The days of paying to hear recorded music are over. If you want to hear something, all it takes is a couple clicks or taps.

So that must mean that musicians are out of luck right? Wrong.

It means that in order to sell your sound, you’re gonna need to know all about music distribution and promoting your music once it’s out. It’ll take some creativity too—y’know, that same creativity you use to make music everyday.

Here’s 8 of the most overlooked ways to get paid for your music:

  1. Distribute your Music with a label
  2. Give your music away for free, but do it with style
  3. Fiverr
  4. Musicians are getting paid royalties every day and SOCAN you
  5. Get in syncs
  6. Youtube IDs
  7. Rolling in the merchandise
  8. Super-fans

They won’t work for everyone but try them and you might be surprised. Being successful in music is about taking risks. And they’re simple to try, so why not!

1. Distribute your Music without a label

The digital music distribution boom has made distribution available to all artists—not just those who get signed to labels. You don’t need to spend your entire promotion budget on it either or split your royalties if you do it yourself.

Getting your music on Spotify, iTunes, Apple Music, Google Play and other platforms makes you available to your fans wherever they listen to music. Obviously the royalties won’t be huge the second your music is in the stores.

But it gives you a channel to build on through promoting your music and growing your fanbase organically.

Plus, playlists are the big players in the digital music era. Streaming platforms help recommend your music to music lovers who’ve never heard you before. And those people are your future fans who will pay for tickets to your shows, buy albums and merch, and stream your music.

Distribution ensures that all your music promotion efforts don’t go to waste when someone is looking for your tunes on their favourite platform.

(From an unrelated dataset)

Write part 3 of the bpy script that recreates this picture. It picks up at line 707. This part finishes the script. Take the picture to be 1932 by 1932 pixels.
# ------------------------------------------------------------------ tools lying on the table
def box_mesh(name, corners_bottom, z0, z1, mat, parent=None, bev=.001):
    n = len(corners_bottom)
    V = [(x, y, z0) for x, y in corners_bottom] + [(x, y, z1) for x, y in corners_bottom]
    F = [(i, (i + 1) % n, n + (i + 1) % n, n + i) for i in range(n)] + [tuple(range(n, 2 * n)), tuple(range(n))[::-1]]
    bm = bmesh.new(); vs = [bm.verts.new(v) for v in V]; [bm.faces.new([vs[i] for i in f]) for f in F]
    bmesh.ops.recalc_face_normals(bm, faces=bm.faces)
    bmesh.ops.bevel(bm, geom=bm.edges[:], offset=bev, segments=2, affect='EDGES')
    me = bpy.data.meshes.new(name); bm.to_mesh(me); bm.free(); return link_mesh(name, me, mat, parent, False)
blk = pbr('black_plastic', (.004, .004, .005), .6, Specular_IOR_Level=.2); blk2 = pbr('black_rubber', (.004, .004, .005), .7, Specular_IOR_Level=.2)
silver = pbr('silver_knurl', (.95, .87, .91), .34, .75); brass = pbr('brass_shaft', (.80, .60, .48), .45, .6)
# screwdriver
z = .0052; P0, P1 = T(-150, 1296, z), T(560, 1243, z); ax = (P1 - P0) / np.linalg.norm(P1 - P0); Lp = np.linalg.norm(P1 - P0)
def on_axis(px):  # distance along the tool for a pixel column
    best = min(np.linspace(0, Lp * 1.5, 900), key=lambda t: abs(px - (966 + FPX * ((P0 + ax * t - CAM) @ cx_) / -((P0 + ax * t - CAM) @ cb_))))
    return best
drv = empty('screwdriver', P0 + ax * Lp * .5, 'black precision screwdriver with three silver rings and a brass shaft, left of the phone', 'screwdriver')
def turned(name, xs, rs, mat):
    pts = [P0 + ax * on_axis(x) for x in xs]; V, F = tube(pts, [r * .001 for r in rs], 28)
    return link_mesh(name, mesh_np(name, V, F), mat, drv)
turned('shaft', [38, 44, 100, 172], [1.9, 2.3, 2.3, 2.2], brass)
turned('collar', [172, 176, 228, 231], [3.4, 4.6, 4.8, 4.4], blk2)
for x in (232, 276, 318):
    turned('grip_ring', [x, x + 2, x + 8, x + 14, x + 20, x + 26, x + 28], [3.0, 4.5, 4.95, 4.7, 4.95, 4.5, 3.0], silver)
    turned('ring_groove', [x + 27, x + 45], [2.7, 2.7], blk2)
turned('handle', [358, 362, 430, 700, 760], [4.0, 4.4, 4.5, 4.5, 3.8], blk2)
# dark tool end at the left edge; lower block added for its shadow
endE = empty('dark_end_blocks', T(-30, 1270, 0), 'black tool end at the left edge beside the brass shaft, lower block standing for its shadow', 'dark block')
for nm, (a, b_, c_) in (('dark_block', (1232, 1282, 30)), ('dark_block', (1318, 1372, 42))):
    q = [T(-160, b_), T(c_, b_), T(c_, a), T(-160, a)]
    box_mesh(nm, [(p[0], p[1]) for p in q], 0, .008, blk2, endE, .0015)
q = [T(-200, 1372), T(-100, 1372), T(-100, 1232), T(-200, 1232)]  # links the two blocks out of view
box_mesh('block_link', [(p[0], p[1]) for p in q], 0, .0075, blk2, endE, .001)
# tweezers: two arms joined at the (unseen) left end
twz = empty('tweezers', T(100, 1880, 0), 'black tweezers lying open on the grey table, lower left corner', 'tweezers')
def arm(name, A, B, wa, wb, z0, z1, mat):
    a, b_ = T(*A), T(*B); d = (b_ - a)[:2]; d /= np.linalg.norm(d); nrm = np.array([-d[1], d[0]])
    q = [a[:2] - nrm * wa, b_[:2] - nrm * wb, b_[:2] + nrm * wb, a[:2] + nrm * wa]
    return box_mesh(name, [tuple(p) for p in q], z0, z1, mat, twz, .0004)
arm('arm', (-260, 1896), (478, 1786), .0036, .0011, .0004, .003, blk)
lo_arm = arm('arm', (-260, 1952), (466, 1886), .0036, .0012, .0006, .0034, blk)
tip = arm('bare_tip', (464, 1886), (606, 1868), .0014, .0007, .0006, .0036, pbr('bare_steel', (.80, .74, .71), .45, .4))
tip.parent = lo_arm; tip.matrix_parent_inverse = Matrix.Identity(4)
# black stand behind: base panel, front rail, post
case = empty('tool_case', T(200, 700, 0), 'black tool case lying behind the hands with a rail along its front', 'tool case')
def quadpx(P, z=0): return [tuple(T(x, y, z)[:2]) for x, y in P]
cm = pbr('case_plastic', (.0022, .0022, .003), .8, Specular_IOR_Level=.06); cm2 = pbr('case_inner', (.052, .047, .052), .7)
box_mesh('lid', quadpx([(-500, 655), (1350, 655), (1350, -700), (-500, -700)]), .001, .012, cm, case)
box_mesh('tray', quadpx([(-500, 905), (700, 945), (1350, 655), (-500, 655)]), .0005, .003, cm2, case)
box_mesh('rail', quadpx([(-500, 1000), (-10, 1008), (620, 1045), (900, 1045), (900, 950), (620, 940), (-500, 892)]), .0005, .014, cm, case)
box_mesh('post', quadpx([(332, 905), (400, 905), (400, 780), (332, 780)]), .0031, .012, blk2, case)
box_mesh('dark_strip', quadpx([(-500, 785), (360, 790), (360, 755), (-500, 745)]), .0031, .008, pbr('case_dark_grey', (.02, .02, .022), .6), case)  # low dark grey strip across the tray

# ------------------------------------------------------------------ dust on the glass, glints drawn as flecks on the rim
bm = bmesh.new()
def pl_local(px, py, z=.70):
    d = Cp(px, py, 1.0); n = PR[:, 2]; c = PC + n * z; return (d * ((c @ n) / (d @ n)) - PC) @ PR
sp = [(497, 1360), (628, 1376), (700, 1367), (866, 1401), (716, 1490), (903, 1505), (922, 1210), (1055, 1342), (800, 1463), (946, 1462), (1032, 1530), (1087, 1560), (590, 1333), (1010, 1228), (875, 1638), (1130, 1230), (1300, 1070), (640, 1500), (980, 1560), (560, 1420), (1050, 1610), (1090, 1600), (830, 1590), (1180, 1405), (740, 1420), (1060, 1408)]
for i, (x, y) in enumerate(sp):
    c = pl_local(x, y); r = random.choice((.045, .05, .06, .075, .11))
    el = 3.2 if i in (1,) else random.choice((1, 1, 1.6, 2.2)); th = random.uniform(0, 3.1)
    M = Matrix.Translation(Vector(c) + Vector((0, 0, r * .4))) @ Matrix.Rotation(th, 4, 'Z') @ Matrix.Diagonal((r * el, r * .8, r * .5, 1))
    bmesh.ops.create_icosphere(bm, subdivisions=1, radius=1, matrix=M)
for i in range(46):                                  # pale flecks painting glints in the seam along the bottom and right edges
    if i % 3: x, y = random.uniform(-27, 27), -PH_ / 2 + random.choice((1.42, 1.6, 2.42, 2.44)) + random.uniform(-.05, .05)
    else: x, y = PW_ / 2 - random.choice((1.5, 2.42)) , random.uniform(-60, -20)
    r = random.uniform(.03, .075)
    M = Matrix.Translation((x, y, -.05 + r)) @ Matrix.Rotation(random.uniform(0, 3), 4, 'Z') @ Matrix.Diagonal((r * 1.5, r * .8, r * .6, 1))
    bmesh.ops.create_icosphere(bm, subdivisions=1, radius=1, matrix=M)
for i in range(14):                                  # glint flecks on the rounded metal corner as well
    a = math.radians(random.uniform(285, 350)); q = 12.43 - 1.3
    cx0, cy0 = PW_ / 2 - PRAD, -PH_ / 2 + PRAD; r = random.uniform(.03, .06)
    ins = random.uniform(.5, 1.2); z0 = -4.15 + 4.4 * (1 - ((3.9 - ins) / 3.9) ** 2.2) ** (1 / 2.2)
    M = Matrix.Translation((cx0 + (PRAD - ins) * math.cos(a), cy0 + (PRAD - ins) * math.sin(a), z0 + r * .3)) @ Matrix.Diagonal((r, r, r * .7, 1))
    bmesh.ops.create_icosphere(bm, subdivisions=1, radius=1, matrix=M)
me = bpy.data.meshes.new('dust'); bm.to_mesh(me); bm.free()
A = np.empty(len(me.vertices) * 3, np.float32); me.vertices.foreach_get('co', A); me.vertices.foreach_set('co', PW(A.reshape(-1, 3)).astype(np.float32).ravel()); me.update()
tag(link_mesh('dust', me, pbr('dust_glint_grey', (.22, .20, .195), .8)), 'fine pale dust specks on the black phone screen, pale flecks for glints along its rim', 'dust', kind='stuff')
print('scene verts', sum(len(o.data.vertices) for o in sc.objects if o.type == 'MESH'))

2. Give your music away for free, but do it with style

It’s no longer enough to just simply sell your album. Streaming has definitely made things a bit weird when it comes to selling music.

Consumers still want to support music. Listeners just want something special. And on their own terms.

That’s why many artists have started giving albums away for free—but with extra goodies on top.

How you sell your album — or give it away — has to be just as creative as the music itself. So be creative with how you get your album out there. Sell an experience, not a ‘thing.’

3. Fiverr

Fiverr is one of the fastest growing places for musicians to sell their music.

It’s an online community where people can sell their services starting at $5—including the sale of beats, songs and other music related services for many purposes.

There is already a huge community of people selling tracks on Fiverr.

But it’s still not that hard to stand out. Hot Tip: tracks that have been run through mastering software tend to stand-out and sell better.

4. Musicians are getting paid royalties every day and SOCAN you

Did you know that every time you hear music in an elevator the artist who made it is getting paid?

Now i’m not saying go out and make elevator music (but if you’d like to, go ahead). What you should do is get involved with the organizations that take care of royalties for artists.

In the US it’s ASCAP. In Canada it’s SOCAN. But most major countries have services that take care of royalties for artists.

5. Get In Syncs

Syncs, sometimes called placements, refer to the music used in other media like TV shows, movies, or commercials.

Placements are usually arranged through music supervisors or placement agents. They use sound libraries to find music for their projects.

One of the best sites for starting out with Syncs is Versus Media. They put artists in touch with smaller TV and film projects that needs music. Plus it’s free to join.

Pump Audio is also great for placements. Just submit 2 tracks to get ‘green lighted’ then upload as much as you want to their library.

6. YouTube IDs

Youtube is the #1 music streaming service on the internet. It beats iTunes, Spotify, and Tidal for total streams no problem.

If your music gets uploaded you should be getting paid for it. Youtube has a a system called Content ID that finds exactly where your song is being used on Youtube.

If it finds your music somewhere and you are the copyright owner you can choose to monetize it by placing ads on the video. It’s like having your own little Youtube booking agent.

Find out more about Youtube Content ID here.

7. Rolling the merchandise

Merch is a sure thing. But it’s also becoming a lost art.

Whether it’s selling t-shirts and records at a show, or selling your shoes on Ebay, merch is a great (and affordable) way to make some pretty sweet dough.

Fans want something authentic that comes from the artist—something a digital stream can’t often do. So give them the option.

It doesn’t have to be in person either. Sites like BigCartel and Bandcamp give artists the stress-free tools they need to sell merch.

8. Super-fans

The most valuable currency in music isn’t money. It’s fandom.

Nurturing super fans is tough work. But it will pay off the most in the end. It means being a human first and an aspiring musician second.

Super-fans truly love your music and will support it in any way that they can. Forever. So talk to your fans. Meet them face-to-face. Be there when they contact you.

Perhaps one of the best things for DIY music promotion is real, genuine fan/artist relationships. So build them.

Mo’ money, less problems

Now that you have some extra cash flow, the best thing you should do is re-invest into your project.

Keep an artist fund that you only touch when you have to. Save it up and use it wisely to grow your project even more.

Just don’t blame us when all your less savvy artist friends start hitting you up for loans.